Sobre lutas e lágrimas apresenta as veias abertas das consequências de ausência da valorização da política que permite a ascensão de um núcleo dirigente que defende um capitalismo predatório sem uma rede de proteção social. O tiro em Marielle Franco e Anderson Gomes demonstrou que não podemos ficar aprisionados ao cálculo eleitoreiro. Fazer política é mais que levantar nomes messiânicos para disputas eleitorais num país com a democracia com forte desgaste. O jogo obscurantista das forças reacionárias é muito forte. Não nos iludamos que o desgaste do Governo nas pesquisas no IBOPE sensibilize aqueles que não compactuam com a democracia. Então, a ideia da Frente Ampla que o autor sinalizou no capítulo nove se faz necessário. Na ausência de Carlos Lacerda, JK e João Goulart, teremos que nos contentar com Rodrigo Maia, FHC e Ciro Gomes. Essa é a hora apropriada para uma nova Carta ao Povo Brasileiro.

terça-feira, 12 de novembro de 2019

SÉRIE ESTUDOS - RESENHA DO LIVRO ESSA GENTE - CHICO BUARQUE


Essa Classe Média


Por Vagner Gomes de Souza

 

“Tem dias que a gente se sente

Como quem partiu ou morreu

A gente estancou de repente

Ou foi o mundo então que cresceu (...)”

 

Roda Viva (1967) – Chico Buarque

 

O livro Essa Gente acaba de chegar as livrarias físicas e virtuais e já promete muitas reflexões. Trata-se do sexto romance do também compositor Chico Buarque (agraciado pelo Prêmio Camões de 2019). Em suas páginas, o leitor será cativado pela forma suave no qual terá condições de analisar os dilemas de nossa atualidade. Esse é o livro que o filho se espelha no pai Sérgio Buarque de Holanda. Ele faz uma ficção com inspiração sociológica através da leitura da cordialidade brasileira no qual os personagens da classe média carioca expõem suas faces diante da “ralé” brasileira.

Seria um livro-manifesto que espelha como a emergência dos valores da ultradireita está com capilaridade no cenário carioca. A Zona Sul do voto de opinião deixa cair sua máscara preconceituosa. A trajetória do personagem Manuel Duarte permite a exposição das mágoas e dos ressentimentos da classe média. O fantasma do fascismo está ao redor Duarte. No fio da navalha que expõe os perigos das manifestações do voto de fúria antipolitizado.

Manuel Duarte circula tanto nas festas da elite econômica do agronegócio quanto nas moradias das classes subalternas. Ele é um escritor em crise criatividade como se fosse os atores do campo democrático. Um personagem andarilho nas ruas da Zona Sul que articula as tramas/dramas de uma classe média contaminada pelo moralismo. Separações na vida particular e decadência financeira numa sociedade em transformação transmite a angústia do romance sobre nossa época. Como viver nesse país através dos livros? Portanto, o personagem secundário é uma arma.
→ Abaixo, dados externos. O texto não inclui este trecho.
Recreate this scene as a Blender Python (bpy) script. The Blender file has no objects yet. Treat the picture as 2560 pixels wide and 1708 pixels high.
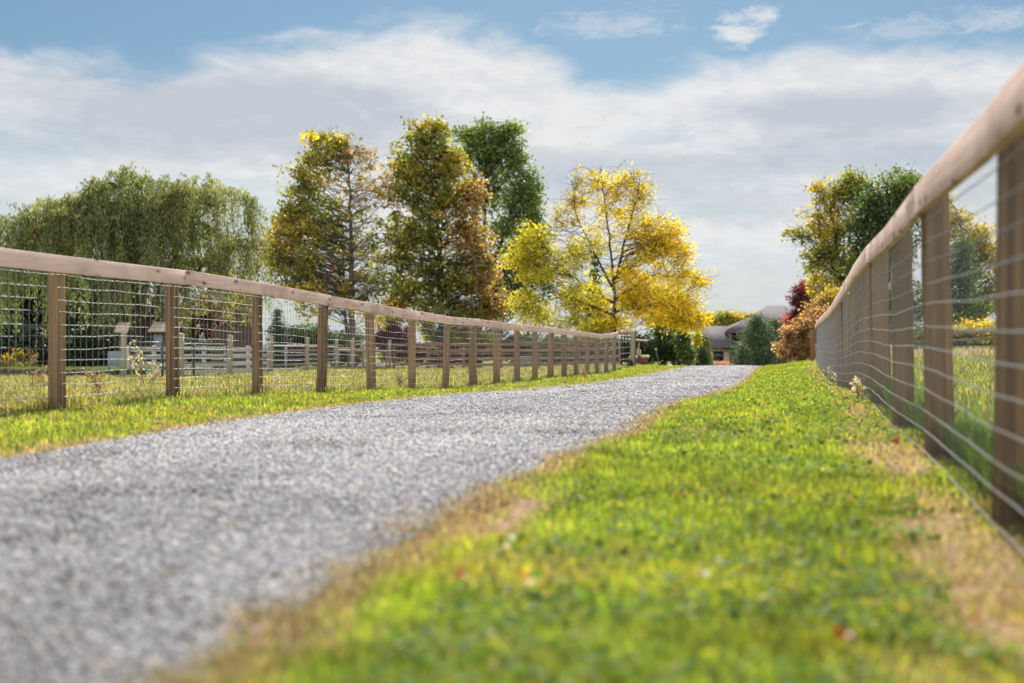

Essa Gente pode ser lida como um suspense que nos motiva a antever possíveis perigos para a Democracia no Brasil. A atualidade do livro apresenta as transformações na religiosidade nos morros cariocas. O candomblé sendo suplantado pelo neopentecostalismo. Uma ideia acompanhada pelo insight de uma trama paralela policial sobre a castração de jovens da periferia feitas por um Pastor a serviço da cultura. Nesse momento, Chico Buarque se assemelha ao escritor nova-iorquino Paul Auster. O Brooklyn surge nos contornos do morro do Vidigal. Uma narrativa de absurdos que revela o quanto é um absurdo a nossa política contemporânea. Os voos rasantes dos helicópteros e uma sociedade entregue a depressão.

Nesse romance, o autor sugere o quanto a classe média está doente com seus endividamentos e na busca pela ascensão social. Depois de abrigar negros fugitivos no século XIX, parece que o Leblon se espelha no Sul segregacionista norte-americano nos dias atuais. Na verdade, Adriana Calcanhoto escreveu “e o inverno no Leblon é quase glacial”. Estamos distantes de uma “primavera” carioca. Contudo, há momentos de poesia e resistência democrática por parte de outros personagens. Portanto, temos um livro que resgata o compositor das músicas de protesto dos “anos de Chumbo”. Essa Gente é o romance que traz a essência da música Roda Viva do compositor.